Tanggal 14 Aug 2022 oleh Dodik0707 .

Babad Desa Jombok

Soewiryo, sosok yang punya pamor dan disegani orang-orang disekitarnya, berinisiatif mendirikan tatanan baru di pemukiman yang dulunya kawasan hutan. Perubahan dari kawasan hutan menjadi pemukiman, dan mulai bertambahnya orang-orang yang menetap, menjadi dasar Soewiryo membentuk pemerintahan administratif setingkat desa.

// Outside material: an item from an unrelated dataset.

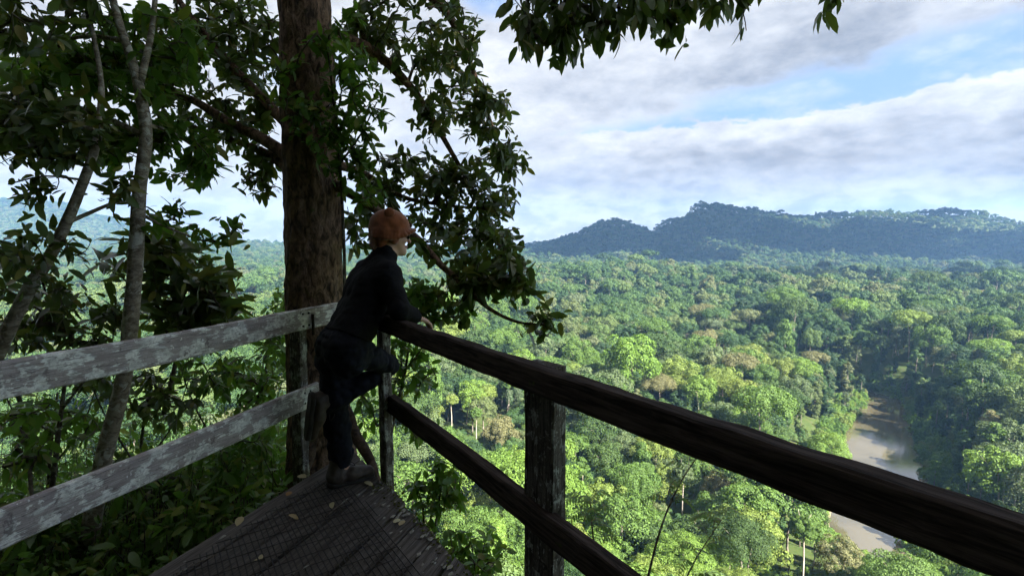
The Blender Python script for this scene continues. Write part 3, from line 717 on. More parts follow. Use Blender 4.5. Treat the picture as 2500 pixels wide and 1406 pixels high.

Ia akhirnya mengumpulkan sesepuh dari 'Buyut' atau Dukuh atau Dusun Kedawung, Ngembul dan Jombok. Dari musyawarah keempat orang inilah, muncul kesepakatan suatu tatanan pemerintahan baru bernama desa.

Soewiryo memberanikan diri menghadap Onderdistricten Ngantang untuk mendapat pengakuan administratif dan pengesahan dari Pemerintah Hindia Belanda. Tak lama kemudian, Onderdistricten Ngantang menyampaikan pengesahan Pemerintah Hindia Belanda dari Pemerintahan Karesidenan.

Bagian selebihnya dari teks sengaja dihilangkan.